City Two Revealed

Settling into our hotel in Istanbul for the night!

The flight from Amsterdam was uneventful, though unfortunately it didn't have tv screens, so I didn't get to finish watch Casablanca. It probably worked out for the best, as I got to sleep about two hours on the three hour flight, while the remainder was consumed by consumption of lunch, comprised of tortellini and some really delicious vanilla mousse with little éclairs. Sorry I always talk about plane food, but I find it interesting...


Upon arrival in Turkey, the passport controls took a few minutes before I grabbed my bag and headed out to the arrivals area. Waiting for me there were the parents of my very good friend Hilary (who I know from GHP and have mentioned many times in this blog), who are on sabbatical teaching and doing research at the Technical University in Istanbul. They've been here four months and were kind enough to meet me at the airport and offer their guidance throughout the trip.

After a traffic-y cab ride from Istanbul Ataturk Airport to the hotel (I had planned to take the Metro, but they said a cab would be faster and more scenic), I got settled in before a good friend of mine from Tulane, Tim, showed up. Traveling in Budapest, he had flown into the city's other airport, Sabiha Gökçen, located on the Asian side of the city to join me for the trip. After he settled in, the four of us struck out for the evening, hoping to find a good meal and see a few sites. We weren't disappointed.

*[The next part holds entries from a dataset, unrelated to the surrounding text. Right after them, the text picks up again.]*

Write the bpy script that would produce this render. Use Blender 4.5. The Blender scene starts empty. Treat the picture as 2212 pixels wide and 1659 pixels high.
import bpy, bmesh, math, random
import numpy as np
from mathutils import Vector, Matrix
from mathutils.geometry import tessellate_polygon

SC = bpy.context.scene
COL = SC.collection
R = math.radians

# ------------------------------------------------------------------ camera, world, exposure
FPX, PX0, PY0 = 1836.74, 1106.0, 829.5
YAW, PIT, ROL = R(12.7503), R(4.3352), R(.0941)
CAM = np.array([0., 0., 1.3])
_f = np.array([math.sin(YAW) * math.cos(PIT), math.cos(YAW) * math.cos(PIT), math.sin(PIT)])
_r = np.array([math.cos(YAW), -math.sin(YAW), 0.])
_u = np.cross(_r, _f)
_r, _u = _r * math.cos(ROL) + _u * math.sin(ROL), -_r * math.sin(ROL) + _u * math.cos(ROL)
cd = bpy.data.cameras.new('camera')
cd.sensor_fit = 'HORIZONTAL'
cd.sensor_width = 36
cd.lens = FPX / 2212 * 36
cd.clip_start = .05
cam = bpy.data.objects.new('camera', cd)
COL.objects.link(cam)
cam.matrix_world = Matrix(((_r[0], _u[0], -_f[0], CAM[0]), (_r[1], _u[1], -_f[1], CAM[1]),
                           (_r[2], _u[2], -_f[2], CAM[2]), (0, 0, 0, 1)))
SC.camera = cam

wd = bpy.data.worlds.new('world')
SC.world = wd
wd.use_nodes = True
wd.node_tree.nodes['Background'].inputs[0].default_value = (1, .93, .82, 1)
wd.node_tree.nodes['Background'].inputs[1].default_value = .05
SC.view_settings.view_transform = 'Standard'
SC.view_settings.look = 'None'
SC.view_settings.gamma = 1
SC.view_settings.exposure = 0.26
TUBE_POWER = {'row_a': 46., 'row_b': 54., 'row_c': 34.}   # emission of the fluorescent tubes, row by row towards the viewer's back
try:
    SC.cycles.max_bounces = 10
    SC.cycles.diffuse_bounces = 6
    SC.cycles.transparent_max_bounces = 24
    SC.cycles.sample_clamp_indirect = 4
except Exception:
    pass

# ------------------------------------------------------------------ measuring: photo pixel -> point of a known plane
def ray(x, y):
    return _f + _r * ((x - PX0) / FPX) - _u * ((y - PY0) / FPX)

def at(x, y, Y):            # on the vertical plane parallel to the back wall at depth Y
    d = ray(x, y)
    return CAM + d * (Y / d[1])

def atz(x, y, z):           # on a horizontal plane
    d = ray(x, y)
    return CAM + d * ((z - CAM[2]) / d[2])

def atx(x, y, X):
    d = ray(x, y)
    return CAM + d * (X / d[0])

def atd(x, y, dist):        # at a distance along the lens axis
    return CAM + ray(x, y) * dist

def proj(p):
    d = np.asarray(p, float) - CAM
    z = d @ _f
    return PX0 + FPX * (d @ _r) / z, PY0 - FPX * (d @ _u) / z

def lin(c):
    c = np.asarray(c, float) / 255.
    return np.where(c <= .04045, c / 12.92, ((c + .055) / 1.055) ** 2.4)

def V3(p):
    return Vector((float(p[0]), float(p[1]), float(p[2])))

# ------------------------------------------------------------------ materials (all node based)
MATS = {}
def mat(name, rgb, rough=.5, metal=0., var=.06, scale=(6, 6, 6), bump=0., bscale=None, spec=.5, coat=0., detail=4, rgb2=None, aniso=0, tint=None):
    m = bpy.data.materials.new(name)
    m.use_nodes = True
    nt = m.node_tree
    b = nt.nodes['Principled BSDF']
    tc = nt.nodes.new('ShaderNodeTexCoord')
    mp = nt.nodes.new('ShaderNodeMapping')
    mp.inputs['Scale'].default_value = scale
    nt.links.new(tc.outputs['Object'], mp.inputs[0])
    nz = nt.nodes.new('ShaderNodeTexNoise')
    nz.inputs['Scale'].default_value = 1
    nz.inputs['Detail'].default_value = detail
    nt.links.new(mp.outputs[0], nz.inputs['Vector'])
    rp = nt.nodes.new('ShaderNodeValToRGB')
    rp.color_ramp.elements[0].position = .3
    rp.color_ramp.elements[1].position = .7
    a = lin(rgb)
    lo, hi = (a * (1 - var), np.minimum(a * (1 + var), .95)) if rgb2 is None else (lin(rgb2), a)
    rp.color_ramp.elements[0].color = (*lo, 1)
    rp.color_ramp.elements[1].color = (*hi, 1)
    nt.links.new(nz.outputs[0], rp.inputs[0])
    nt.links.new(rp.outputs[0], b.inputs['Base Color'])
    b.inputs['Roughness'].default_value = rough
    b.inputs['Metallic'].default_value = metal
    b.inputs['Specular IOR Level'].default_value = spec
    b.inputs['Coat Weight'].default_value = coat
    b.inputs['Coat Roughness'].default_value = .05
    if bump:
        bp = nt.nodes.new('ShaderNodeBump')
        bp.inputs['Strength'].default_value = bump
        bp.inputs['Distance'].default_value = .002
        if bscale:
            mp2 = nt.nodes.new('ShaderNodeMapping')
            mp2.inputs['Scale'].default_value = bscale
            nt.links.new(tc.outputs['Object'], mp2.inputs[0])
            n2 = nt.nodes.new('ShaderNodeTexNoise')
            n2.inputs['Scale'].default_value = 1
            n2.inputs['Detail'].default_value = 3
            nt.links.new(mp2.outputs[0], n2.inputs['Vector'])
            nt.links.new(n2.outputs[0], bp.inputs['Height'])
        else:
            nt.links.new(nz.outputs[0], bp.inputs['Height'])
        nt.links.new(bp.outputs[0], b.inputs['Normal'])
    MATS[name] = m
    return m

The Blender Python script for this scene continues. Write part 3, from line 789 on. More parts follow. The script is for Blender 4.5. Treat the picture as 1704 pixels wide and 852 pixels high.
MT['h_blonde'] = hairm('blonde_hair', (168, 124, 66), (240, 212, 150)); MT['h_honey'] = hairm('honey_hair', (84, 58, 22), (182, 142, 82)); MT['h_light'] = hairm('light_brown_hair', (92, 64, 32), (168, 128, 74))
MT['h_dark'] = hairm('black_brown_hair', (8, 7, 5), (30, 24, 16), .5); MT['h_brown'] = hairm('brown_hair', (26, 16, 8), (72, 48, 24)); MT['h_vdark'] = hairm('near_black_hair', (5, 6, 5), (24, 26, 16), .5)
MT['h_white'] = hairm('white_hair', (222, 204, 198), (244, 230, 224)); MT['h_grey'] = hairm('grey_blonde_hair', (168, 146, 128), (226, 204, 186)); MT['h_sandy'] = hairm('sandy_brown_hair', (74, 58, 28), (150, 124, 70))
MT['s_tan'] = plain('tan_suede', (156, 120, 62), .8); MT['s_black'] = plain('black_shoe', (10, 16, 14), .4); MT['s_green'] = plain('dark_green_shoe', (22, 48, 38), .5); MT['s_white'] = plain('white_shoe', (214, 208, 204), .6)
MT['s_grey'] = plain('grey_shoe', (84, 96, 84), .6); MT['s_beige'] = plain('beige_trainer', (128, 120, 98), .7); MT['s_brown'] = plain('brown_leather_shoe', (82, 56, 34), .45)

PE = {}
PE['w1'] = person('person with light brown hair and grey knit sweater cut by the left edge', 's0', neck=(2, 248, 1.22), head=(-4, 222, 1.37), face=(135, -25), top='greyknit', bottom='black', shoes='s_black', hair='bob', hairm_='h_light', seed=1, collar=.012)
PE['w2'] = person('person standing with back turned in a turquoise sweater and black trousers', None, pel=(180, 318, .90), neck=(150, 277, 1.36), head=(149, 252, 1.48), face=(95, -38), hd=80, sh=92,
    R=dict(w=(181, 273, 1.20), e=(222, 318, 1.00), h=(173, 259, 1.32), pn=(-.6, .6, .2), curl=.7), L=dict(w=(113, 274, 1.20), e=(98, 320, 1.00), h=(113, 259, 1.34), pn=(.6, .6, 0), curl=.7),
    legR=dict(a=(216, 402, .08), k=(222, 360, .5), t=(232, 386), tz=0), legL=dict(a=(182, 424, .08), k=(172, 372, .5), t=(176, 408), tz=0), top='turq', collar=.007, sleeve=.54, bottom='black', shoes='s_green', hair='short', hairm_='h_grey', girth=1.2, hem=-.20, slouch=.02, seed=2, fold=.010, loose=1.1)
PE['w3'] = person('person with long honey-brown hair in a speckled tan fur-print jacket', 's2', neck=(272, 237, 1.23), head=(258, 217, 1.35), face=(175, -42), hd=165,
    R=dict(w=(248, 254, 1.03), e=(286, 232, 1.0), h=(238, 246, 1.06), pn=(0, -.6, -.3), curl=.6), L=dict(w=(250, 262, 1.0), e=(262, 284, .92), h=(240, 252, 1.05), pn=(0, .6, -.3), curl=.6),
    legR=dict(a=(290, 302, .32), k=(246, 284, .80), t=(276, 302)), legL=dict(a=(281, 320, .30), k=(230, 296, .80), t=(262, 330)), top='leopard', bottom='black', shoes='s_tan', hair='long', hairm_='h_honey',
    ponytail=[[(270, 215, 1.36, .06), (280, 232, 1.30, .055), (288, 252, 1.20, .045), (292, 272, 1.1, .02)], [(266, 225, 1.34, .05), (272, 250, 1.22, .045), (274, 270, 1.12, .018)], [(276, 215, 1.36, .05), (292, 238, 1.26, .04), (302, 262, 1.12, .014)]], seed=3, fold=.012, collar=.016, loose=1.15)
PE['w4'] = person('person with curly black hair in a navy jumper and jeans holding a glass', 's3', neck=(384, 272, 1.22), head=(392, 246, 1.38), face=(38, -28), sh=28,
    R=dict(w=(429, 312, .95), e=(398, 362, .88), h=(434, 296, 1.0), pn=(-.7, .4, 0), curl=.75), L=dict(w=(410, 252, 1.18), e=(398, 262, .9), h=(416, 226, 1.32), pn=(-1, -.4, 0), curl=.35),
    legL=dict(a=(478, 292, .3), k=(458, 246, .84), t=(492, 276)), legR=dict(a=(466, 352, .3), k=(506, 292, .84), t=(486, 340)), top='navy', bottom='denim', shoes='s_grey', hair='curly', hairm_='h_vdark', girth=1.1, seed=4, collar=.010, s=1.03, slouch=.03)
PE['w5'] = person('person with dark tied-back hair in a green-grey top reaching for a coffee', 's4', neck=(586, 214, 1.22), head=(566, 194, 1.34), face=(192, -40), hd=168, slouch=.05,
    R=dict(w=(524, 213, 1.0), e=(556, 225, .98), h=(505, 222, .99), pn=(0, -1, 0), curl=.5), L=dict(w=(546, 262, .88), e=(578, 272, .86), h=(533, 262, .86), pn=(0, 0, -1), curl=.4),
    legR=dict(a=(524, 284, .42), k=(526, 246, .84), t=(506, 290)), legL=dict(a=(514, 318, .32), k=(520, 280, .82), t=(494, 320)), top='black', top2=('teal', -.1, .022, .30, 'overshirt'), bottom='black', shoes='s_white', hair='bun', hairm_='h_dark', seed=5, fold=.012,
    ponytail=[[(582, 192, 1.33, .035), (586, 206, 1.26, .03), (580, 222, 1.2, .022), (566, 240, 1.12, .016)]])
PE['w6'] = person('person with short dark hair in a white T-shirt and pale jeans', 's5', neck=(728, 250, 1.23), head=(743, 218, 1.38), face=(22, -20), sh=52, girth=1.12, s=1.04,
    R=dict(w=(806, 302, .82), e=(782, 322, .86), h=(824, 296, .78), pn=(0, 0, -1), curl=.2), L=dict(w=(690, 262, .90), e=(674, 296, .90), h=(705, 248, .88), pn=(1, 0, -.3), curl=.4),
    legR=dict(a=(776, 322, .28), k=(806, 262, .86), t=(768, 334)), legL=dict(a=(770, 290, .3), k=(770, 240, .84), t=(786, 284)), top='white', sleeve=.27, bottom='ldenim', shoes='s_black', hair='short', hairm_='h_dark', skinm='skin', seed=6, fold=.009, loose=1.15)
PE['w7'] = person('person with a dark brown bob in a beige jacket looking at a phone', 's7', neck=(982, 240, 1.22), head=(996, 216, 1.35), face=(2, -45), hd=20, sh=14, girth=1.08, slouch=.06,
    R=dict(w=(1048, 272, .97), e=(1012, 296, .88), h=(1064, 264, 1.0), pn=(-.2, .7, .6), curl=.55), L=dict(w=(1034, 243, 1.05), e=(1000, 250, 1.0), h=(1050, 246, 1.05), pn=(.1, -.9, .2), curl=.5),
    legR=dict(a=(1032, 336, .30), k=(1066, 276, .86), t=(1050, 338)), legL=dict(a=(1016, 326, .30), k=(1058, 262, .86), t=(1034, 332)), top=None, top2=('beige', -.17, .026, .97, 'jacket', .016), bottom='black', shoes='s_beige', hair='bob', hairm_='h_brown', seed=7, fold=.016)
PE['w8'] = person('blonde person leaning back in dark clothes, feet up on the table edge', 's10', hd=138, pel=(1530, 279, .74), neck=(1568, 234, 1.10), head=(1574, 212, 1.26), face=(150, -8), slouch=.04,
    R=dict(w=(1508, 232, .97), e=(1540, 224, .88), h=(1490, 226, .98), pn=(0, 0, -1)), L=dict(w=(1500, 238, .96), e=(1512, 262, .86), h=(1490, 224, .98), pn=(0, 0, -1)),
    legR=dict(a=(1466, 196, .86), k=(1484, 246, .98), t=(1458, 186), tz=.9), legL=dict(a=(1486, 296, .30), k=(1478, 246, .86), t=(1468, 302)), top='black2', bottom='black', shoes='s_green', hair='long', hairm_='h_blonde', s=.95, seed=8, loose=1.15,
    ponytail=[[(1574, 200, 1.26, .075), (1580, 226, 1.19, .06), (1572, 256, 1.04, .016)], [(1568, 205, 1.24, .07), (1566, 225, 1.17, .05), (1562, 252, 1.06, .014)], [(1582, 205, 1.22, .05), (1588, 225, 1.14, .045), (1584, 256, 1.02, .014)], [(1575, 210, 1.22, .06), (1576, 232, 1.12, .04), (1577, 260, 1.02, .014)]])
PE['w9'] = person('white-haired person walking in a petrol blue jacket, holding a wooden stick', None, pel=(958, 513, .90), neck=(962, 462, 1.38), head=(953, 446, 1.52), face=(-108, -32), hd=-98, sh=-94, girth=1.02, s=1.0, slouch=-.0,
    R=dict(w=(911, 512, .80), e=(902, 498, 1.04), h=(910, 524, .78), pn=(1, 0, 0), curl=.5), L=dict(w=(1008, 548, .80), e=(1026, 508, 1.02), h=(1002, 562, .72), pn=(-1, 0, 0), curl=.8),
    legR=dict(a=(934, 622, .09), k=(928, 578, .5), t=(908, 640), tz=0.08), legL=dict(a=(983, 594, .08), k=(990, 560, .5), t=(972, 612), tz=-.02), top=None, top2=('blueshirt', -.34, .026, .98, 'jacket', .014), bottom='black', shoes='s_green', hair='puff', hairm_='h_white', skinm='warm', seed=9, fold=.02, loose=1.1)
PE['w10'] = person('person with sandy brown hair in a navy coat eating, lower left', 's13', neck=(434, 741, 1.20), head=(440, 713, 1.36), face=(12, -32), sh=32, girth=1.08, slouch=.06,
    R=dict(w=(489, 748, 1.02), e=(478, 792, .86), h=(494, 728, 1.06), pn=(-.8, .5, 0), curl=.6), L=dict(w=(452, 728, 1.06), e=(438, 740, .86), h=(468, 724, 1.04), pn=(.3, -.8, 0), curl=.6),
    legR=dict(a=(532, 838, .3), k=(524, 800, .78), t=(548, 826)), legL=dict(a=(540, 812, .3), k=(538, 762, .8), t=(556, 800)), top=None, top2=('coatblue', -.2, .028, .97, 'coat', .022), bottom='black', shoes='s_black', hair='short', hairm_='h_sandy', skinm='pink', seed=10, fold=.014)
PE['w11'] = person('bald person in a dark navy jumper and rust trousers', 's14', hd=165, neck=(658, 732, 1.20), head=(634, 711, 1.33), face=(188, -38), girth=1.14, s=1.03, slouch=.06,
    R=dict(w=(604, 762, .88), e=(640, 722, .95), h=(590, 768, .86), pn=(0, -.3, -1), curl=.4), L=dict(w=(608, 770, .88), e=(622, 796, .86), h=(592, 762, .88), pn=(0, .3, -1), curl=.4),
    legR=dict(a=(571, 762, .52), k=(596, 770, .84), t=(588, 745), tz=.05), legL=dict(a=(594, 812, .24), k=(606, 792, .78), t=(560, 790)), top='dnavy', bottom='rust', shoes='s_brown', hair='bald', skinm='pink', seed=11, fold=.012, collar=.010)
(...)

We started off walking over to the Sultanahmet area (the heart of the historic, site-filled area of the city), passing by obelisks dating from the first, fourth and tenth centuries.


We walked through the marble forecourt of the Blue Mosque, but it was closed to visitors for the evening. We admired the spectacular building from the courtyard and will return later.


We then went to dinner at Suntanahmet Koftecisi, which has been open since 1920. A three story traditional restaurant, we enjoyed izgara köfte (meatballs), piyaz (bean salad), and çorba (lentil soup). From dinner, we walked down to a colorful fountain, where we had views of the Hagia Sophia and Blue Mosque, lit at night.


It was still very early, not even 7:00, so we decided to catch a tram to a popular nightlife area. The trip took us across the Galata Bridge, lined with hundreds of people fishing along the railings. We got off the tram at Beyoĝlu to catch the funicular, opened in 1875 and known as the tünel, to Karaköy. Once at Karaköy we walked İstiklal Avenue, one of the main streets of Istanbul and now a pedestrian mall. To say the street was mobbed is an understatement and the energy of tens of thousands of people out shopping, eating and simply wandering, carried us almost a mile along the street as it wended its way through the district.


The chaos of the street was compounded by an old tram running down the middle of the road (all the way to Taksim Square) and cars crossing through the pedestrian. Along the walk we saw two churches, including St. Andrew's Cathedral - the largest Catholic cathedral in Istanbul - where the Pope had visited. We went inside the courtyard and the church itself; both were gorgeous.



Other sites along the road included may grand embassies and the imposing Galatasaray High School. Near Taksim, we stopped into the Institut Francais, a gorgeous old building with massive courtyard complete with café, and had dessert and a chai, which was good, and enjoyed conversation, company and the atmosphere.

Once back out into the craziness of the street, we continued up to Taksim Square, where the protests of 2013 took place. We split up at the rail station, with Tim and I catching the funicular to Kabataş and then the tram back to our hotel.

All organized for tomorrow's explorations, I would deem today a really big success.